Of the material below, the lines to be retyped are those from the line containing "bench leg', 'panel')" through the line containing "backrest('backrest cut off", inclusive; reproduce them exactly.

(begin)

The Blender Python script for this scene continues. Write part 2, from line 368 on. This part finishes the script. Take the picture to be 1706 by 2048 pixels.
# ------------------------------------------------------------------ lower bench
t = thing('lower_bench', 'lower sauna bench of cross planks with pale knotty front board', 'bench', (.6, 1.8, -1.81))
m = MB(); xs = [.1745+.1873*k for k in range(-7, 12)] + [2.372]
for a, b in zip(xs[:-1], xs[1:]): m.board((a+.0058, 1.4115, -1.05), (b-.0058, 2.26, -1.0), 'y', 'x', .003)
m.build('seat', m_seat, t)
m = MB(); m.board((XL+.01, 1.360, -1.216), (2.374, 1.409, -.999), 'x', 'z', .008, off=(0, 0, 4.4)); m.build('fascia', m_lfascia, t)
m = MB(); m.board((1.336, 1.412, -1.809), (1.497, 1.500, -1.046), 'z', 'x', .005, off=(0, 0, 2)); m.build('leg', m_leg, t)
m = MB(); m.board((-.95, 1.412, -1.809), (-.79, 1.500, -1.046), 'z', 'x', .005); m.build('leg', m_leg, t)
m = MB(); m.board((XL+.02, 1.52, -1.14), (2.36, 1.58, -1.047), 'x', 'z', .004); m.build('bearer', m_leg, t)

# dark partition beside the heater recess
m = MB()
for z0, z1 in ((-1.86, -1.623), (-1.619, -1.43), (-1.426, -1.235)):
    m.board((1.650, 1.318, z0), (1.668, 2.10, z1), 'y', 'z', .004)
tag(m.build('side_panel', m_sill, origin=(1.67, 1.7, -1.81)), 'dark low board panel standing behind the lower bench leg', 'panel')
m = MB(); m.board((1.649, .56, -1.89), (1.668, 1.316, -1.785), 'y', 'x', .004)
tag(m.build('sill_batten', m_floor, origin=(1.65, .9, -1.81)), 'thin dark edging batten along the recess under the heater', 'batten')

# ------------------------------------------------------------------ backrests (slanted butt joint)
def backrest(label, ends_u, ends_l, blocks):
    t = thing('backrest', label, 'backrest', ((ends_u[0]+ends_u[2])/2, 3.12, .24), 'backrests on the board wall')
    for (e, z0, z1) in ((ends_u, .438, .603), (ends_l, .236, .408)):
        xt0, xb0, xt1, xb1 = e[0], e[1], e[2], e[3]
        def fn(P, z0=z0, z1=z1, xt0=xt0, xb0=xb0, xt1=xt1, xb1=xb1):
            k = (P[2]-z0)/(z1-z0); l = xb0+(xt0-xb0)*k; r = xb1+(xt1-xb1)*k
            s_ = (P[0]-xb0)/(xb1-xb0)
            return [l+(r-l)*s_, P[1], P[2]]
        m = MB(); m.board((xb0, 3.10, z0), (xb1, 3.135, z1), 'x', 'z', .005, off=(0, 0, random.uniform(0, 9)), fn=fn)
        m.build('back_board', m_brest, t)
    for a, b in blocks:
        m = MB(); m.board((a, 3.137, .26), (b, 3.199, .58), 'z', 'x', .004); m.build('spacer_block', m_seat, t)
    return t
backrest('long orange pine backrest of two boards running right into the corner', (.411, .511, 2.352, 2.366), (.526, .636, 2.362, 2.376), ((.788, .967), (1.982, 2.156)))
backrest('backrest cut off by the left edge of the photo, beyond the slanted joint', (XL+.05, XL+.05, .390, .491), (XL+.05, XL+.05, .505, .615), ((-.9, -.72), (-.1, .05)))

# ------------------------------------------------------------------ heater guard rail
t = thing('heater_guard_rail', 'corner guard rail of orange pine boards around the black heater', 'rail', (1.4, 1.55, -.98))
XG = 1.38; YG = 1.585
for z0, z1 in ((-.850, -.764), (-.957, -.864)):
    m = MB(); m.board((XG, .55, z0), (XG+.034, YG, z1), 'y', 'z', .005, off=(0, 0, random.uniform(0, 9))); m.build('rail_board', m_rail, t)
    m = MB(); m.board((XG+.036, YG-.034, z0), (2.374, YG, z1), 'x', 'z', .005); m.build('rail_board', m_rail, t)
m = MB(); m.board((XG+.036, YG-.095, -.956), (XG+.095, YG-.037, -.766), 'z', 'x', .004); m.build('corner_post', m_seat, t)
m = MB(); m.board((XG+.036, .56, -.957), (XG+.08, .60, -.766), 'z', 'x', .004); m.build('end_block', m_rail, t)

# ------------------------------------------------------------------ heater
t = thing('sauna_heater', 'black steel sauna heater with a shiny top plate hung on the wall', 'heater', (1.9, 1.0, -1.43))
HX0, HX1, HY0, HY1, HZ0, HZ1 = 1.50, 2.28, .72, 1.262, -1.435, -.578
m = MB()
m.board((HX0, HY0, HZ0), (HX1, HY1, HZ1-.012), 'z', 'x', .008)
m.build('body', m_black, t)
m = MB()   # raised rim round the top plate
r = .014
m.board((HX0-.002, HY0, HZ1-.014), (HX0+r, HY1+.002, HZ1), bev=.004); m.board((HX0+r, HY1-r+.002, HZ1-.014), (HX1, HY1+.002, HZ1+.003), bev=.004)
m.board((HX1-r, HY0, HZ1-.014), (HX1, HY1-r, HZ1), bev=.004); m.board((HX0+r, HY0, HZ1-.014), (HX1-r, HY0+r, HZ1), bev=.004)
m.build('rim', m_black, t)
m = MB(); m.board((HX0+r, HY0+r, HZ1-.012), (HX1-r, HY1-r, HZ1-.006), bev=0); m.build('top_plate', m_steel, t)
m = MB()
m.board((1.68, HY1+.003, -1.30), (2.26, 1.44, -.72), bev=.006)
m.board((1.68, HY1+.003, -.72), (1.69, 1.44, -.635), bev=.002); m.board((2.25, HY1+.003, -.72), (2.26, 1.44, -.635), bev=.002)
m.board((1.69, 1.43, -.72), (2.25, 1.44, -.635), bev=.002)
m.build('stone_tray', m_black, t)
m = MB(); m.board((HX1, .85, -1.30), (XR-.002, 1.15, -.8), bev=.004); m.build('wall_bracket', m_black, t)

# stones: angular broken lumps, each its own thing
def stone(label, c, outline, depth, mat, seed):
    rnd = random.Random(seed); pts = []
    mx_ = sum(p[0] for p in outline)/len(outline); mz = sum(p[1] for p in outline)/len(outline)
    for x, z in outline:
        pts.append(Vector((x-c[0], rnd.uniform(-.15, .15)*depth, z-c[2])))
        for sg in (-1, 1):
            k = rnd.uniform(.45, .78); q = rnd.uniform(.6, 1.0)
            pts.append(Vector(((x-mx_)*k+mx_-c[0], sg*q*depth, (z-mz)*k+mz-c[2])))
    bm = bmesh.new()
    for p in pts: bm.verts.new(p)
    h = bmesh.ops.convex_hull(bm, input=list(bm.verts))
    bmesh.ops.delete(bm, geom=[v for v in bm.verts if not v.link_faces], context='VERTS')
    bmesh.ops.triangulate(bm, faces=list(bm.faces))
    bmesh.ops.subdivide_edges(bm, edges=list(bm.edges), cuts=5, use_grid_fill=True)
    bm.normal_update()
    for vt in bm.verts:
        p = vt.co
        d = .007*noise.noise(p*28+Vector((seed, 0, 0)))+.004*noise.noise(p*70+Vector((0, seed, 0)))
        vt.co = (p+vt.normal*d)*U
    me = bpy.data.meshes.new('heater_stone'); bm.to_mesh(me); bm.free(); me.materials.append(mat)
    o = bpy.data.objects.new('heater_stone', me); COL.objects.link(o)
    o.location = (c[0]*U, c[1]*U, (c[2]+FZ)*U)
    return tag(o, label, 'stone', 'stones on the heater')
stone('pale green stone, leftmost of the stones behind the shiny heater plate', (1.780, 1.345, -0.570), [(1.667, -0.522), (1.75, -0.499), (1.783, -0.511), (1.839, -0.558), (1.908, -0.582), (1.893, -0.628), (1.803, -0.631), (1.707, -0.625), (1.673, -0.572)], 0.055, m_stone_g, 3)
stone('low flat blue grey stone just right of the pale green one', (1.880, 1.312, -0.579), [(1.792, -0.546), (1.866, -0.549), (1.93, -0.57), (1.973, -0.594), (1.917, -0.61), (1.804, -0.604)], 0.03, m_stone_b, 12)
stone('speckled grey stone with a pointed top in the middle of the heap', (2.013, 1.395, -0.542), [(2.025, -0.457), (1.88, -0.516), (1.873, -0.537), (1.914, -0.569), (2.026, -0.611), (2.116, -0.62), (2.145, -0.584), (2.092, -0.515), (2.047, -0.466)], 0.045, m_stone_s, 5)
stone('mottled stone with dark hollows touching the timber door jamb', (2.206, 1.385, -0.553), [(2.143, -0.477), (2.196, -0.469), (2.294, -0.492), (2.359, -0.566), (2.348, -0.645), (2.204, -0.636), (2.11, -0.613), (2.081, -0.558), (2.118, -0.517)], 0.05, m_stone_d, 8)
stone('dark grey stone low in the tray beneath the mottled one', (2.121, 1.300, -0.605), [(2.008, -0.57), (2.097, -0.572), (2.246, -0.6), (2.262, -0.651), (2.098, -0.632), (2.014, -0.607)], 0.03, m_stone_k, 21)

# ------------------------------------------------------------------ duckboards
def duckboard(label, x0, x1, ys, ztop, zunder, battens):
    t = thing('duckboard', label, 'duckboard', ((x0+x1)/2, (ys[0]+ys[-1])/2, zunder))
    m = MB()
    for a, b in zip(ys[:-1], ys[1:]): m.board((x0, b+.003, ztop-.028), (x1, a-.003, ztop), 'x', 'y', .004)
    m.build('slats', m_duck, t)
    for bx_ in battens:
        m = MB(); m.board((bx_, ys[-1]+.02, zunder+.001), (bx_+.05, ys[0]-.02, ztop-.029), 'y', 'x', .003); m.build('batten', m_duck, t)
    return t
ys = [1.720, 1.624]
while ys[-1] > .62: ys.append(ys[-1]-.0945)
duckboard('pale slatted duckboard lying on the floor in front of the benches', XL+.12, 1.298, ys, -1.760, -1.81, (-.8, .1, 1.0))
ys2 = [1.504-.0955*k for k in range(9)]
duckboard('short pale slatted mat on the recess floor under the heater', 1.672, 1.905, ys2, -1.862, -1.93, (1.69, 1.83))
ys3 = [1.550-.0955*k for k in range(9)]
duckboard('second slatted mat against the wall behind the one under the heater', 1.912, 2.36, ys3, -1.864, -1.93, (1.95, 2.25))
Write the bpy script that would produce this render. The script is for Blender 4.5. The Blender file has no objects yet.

(end)

**Answer to this problem:**
tag(m.build('side_panel', m_sill, origin=(1.67, 1.7, -1.81)), 'dark low board panel standing behind the lower bench leg', 'panel')
m = MB(); m.board((1.649, .56, -1.89), (1.668, 1.316, -1.785), 'y', 'x', .004)
tag(m.build('sill_batten', m_floor, origin=(1.65, .9, -1.81)), 'thin dark edging batten along the recess under the heater', 'batten')

# ------------------------------------------------------------------ backrests (slanted butt joint)
def backrest(label, ends_u, ends_l, blocks):
    t = thing('backrest', label, 'backrest', ((ends_u[0]+ends_u[2])/2, 3.12, .24), 'backrests on the board wall')
    for (e, z0, z1) in ((ends_u, .438, .603), (ends_l, .236, .408)):
        xt0, xb0, xt1, xb1 = e[0], e[1], e[2], e[3]
        def fn(P, z0=z0, z1=z1, xt0=xt0, xb0=xb0, xt1=xt1, xb1=xb1):
            k = (P[2]-z0)/(z1-z0); l = xb0+(xt0-xb0)*k; r = xb1+(xt1-xb1)*k
            s_ = (P[0]-xb0)/(xb1-xb0)
            return [l+(r-l)*s_, P[1], P[2]]
        m = MB(); m.board((xb0, 3.10, z0), (xb1, 3.135, z1), 'x', 'z', .005, off=(0, 0, random.uniform(0, 9)), fn=fn)
        m.build('back_board', m_brest, t)
    for a, b in blocks:
        m = MB(); m.board((a, 3.137, .26), (b, 3.199, .58), 'z', 'x', .004); m.build('spacer_block', m_seat, t)
    return t
backrest('long orange pine backrest of two boards running right into the corner', (.411, .511, 2.352, 2.366), (.526, .636, 2.362, 2.376), ((.788, .967), (1.982, 2.156)))
backrest('backrest cut off by the left edge of the photo, beyond the slanted joint', (XL+.05, XL+.05, .390, .491), (XL+.05, XL+.05, .505, .615), ((-.9, -.72), (-.1, .05)))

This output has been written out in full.